• _EXERCISE PROMPT_
Scan each line of the records for the word "Blender" and extract the ones that have it.

↓↓↓

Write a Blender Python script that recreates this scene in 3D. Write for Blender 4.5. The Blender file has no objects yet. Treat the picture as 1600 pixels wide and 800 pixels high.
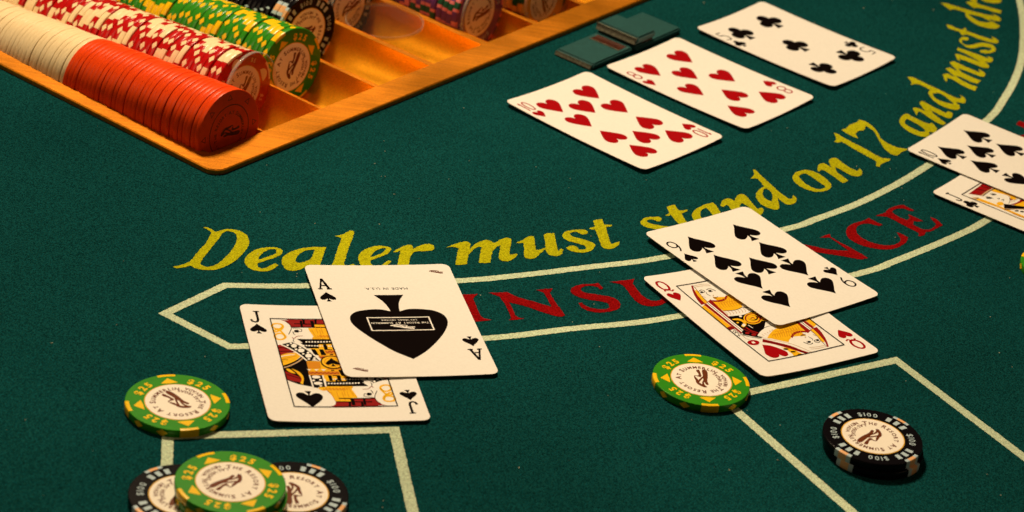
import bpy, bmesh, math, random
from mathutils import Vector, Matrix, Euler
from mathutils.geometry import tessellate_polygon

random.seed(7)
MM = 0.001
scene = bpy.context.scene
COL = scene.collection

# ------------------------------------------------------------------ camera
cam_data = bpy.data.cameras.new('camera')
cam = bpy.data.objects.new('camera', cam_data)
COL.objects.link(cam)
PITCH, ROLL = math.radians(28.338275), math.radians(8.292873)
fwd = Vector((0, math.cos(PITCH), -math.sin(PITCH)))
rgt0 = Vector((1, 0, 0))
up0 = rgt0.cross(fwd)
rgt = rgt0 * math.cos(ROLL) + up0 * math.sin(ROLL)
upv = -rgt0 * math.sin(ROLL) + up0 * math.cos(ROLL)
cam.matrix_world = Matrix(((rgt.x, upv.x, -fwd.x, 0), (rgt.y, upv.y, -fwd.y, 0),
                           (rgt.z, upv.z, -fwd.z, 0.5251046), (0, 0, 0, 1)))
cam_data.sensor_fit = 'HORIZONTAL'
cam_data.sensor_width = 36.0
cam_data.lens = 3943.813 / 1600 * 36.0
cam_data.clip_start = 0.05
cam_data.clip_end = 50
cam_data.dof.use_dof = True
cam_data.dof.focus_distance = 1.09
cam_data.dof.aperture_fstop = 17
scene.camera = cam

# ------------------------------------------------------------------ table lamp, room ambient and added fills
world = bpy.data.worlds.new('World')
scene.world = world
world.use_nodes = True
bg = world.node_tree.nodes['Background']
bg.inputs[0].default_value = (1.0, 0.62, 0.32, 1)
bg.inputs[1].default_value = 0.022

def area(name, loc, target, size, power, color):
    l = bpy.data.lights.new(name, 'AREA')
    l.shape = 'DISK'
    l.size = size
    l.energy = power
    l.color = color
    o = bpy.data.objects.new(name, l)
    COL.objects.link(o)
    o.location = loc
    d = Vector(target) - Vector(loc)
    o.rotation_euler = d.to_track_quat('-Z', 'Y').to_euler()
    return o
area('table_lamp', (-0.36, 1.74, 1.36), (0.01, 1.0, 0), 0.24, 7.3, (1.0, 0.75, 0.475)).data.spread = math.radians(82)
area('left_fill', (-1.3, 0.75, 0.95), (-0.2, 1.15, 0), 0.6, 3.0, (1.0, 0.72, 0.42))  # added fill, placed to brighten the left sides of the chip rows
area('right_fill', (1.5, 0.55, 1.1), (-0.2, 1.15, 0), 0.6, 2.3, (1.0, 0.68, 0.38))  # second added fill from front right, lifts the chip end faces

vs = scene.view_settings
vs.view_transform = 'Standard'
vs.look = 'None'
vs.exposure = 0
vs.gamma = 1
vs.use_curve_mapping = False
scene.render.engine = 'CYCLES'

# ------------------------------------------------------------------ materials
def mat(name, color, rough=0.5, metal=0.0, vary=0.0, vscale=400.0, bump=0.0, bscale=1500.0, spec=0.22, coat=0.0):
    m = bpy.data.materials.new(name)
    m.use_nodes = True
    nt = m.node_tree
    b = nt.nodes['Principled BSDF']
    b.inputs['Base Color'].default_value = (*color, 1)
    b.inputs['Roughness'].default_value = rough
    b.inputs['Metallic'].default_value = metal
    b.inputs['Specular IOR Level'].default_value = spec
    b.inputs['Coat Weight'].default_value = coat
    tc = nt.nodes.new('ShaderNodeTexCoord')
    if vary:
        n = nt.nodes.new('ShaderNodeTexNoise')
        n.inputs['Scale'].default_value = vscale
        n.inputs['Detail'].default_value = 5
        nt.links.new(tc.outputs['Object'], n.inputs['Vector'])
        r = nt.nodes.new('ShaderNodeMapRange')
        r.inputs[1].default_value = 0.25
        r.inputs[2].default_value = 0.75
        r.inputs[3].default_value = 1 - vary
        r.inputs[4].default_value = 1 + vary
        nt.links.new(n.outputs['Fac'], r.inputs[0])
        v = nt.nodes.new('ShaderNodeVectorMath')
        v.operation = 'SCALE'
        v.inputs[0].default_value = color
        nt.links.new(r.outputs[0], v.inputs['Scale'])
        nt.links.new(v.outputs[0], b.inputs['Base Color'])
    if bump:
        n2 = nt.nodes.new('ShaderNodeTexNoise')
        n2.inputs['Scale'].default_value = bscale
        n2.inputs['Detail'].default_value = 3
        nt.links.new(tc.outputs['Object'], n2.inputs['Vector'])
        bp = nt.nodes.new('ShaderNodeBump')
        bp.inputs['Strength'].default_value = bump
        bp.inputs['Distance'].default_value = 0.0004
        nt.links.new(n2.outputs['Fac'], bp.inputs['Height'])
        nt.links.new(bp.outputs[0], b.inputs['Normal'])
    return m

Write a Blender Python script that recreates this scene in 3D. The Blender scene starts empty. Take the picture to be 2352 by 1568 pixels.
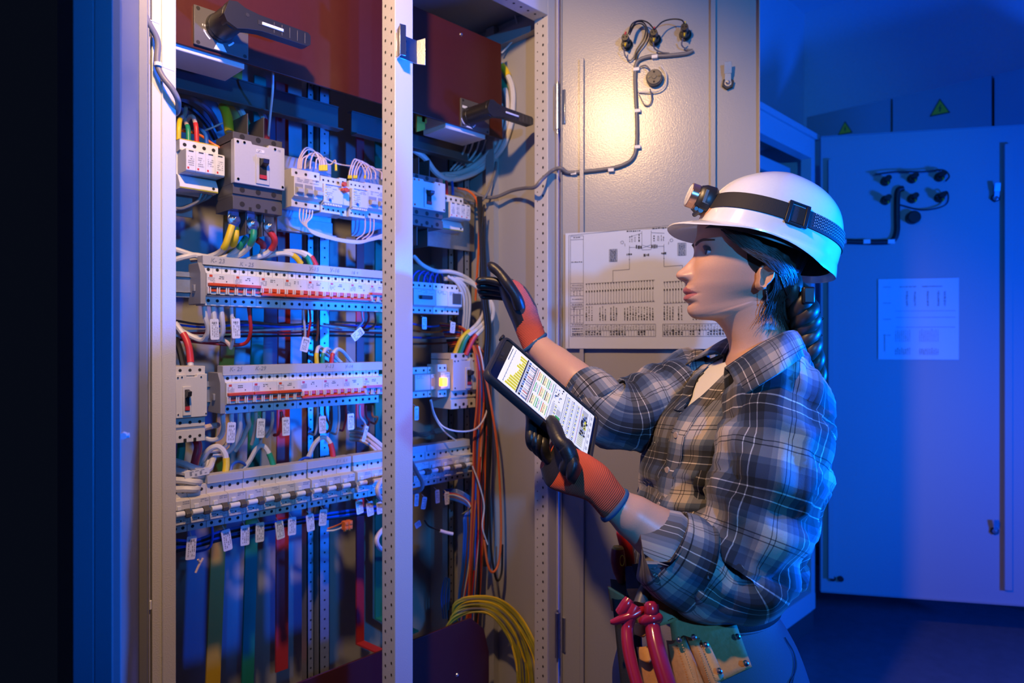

↑↑↑

• _CORRECT RESULT_
Write a Blender Python script that recreates this scene in 3D. Write for Blender 4.5. The Blender file has no objects yet. Treat the picture as 1600 pixels wide and 800 pixels high.
Write a Blender Python script that recreates this scene in 3D. The Blender scene starts empty. Take the picture to be 2352 by 1568 pixels.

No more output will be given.